According to Farah Siddiqui, a Mumbai-based contemporary art consultant and founder of FSCA Art Advisory, collectors across the world approach performance art through rights, instruction and stewardship—increasingly through institutional frameworks that enable longevity. The genre’s commercial viability depends less on objects and more on informed collectors willing to participate in its ethical and temporal dimensions. “In this sense, performance art doesn’t resist the market, rather it compels it to adapt,” she says.
Internationally, the acquisition of performance art has been a matter of much debate and discussion. Sabine Breitwieser, former chief curator, department of media and performance art at the Museum of Modern Art, New York, has been dwelling on the topic for some time now through essays and talks. In a 2019 piece, From the Modern to the Global Museum: Collecting Interdisciplinary and Non-Object Based Art, for the Walker Art Centre, Minneapolis, she mentions how acquisition of works of art based on ideas and concepts can prove to be a challenge. “How do we save documents, props, costumes, and so on, and what role do these objects play? What are the rights of co-authors and other participants? However, a fundamental characteristic distinguishes works of performative art from works of visual art: performances of these works that are constantly represented and reinterpreted by the performers and those staging them,” she writes.
MoMA was one of the pioneers in collecting and exhibiting performance art in the 1960s, later establishing a dedicated department in 2006. Tate London too began its collection of performance artworks in 2005 with Roman Ondak’s Good Feelings in Good Times (2003), and now has more than 25 performance artworks.
Since then, the gallery’s time-based media conservation team and the collection management department has been working on ways to preserve performance artworks’ continued existence as live events. In an essay titled Institutional Practices: Collecting Performance Art at Tate, the team states that these works, similar to living organisms, need certain material conditions in order to exist—these can vary from work to work.
MoMA’s purchase of Tino Sehgal’s durational performance, Kiss, in 2008 has emerged as quite a case study in recent years. “Sehgal does not allow his work to be photographed; there are no wall labels or catalogues, no official openings or press kits,” states a 2014 article, Can Performance art be Collected, on the online forum ArtsHub. “MoMA is reported to have paid $US70,000 for Kiss, and with no written contract, just the transference of the artwork to a curator orally (unrecorded), who then is charged with the role of ‘interpreter’.” The work can be lent to other institutions. “If the work gets resold, it has to be done in the same way it was acquired originally,” Jan Mot, Sehgal’s dealer in Brussels, told the New York Times in 2010.
Performance art is fundamentally reconfiguring ideas of ownership and value.
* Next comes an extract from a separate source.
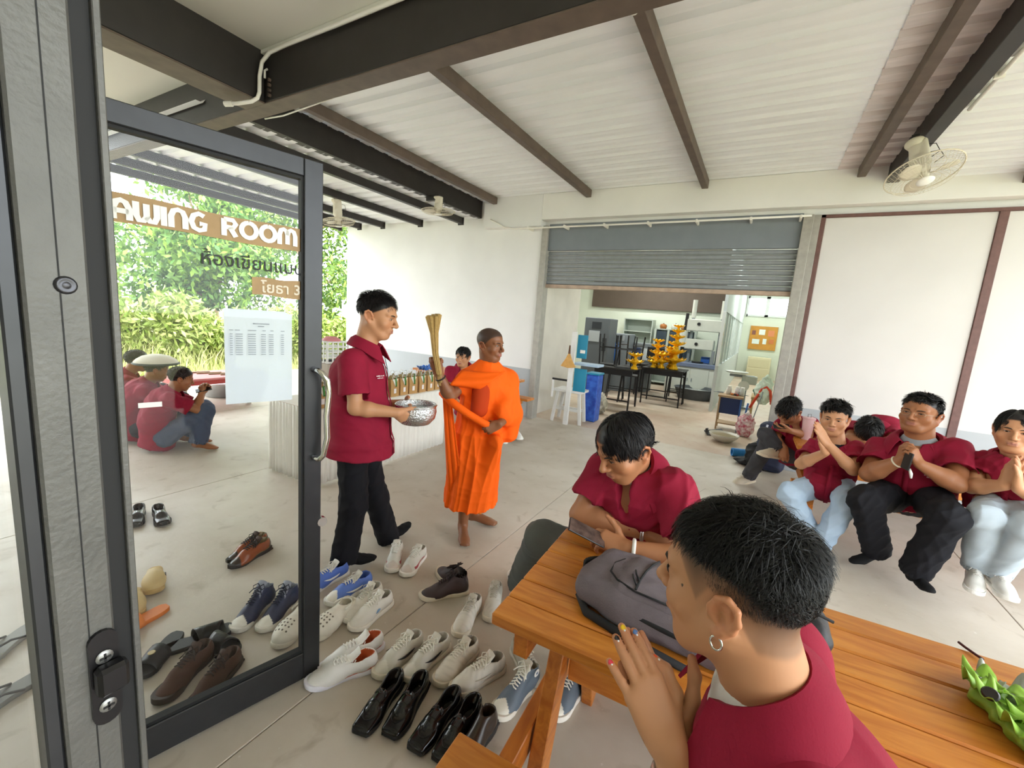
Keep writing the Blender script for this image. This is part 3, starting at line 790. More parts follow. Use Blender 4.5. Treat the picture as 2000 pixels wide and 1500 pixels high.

Sehgal and Marina Abramović offer two important market models. While the former’s practice is deliberately immaterial, collectors acquire the right to the work through oral contracts. “What is collected is not an object but a set of conditions and responsibilities, positioning the collector as a custodian rather than an owner,” states Siddiqui.
Tate too acquired Sehgal’s This is Propaganda, with the work materialising in the gallery by a person considered as an “interpreter” by the artist. In the essay, the team states, “The conservation of This is Propaganda therefore depends on memory and body to body transmission, a notion drawn from the field of dance… . As such, the acquisition of This is Propaganda in 2005 required us to depart from our standard processes not only with regard to collection management and conservation practice, but also in relation to the transfer of title, which was enacted through an oral rather than a written contract, in the presence of a notary with the involvement of a limited number of Tate staff.”
Abramović, on the other hand, looks at a hybrid ecosystem. According to Siddiqui, while the live body remains central, her work extends into scores, relics, photos and re-performable structures. Collected items are exhibited and acquired to extend longevity of the form. The ownership of the actual performance itself, however, rests with the artist. In an article published in The Art Newspaper in 2023, Claus Robenhagen, director, Lisson Gallery which represents Abramovic states that institutions can exhibit her performances on loan, but that is done in dialogue with her in her studio. “Instead, collectors can acquire photo or video documentation; early performances are most coveted,” he adds. The Life was the first mixed-reality work ever auctioned with a 19-minute holographic performance at Christie’s London sale in October 2020, it fetched $376,326.
In India, however, the market is still at a nascent stage, with very few strong institutional acquisition programmes in place. “Galleries, biennales, and art fairs do commission performances and remunerate artists for these, but the market in our country is definitely not as mature for new media,” says Ayesha Parikh, founder of Mumbai-based contemporary art gallery Art and Charlie. “A few years ago, I was hoping non-fungible tokens would change this, but that instrument did not stand the test of time either, thanks to the volatility of the crypto market.”
Maybe this also has to do with the fact that across South Asia, performance often functions as a complementary rather than primary mode of expression. In the practices of artists like Nikhil Chopra, Sudarshan Shetty and Mithu Sen, performance intersects with other forms, expanding the conceptual scope of their practice. Debashish Paul, who works across sculpture, textile, performance and film, feels that conceptual artists are financially supported these days through grants and commissions. Though costumes from his performances have been acquired by certain institutions, the response to the genre is still not at par with that in the West. “However, in the last 25 years, collectors have been pushing their own boundaries of what constitutes art,” says Siddiqui. That slow albeit steady change might just turn the tide for performance art in the next few years.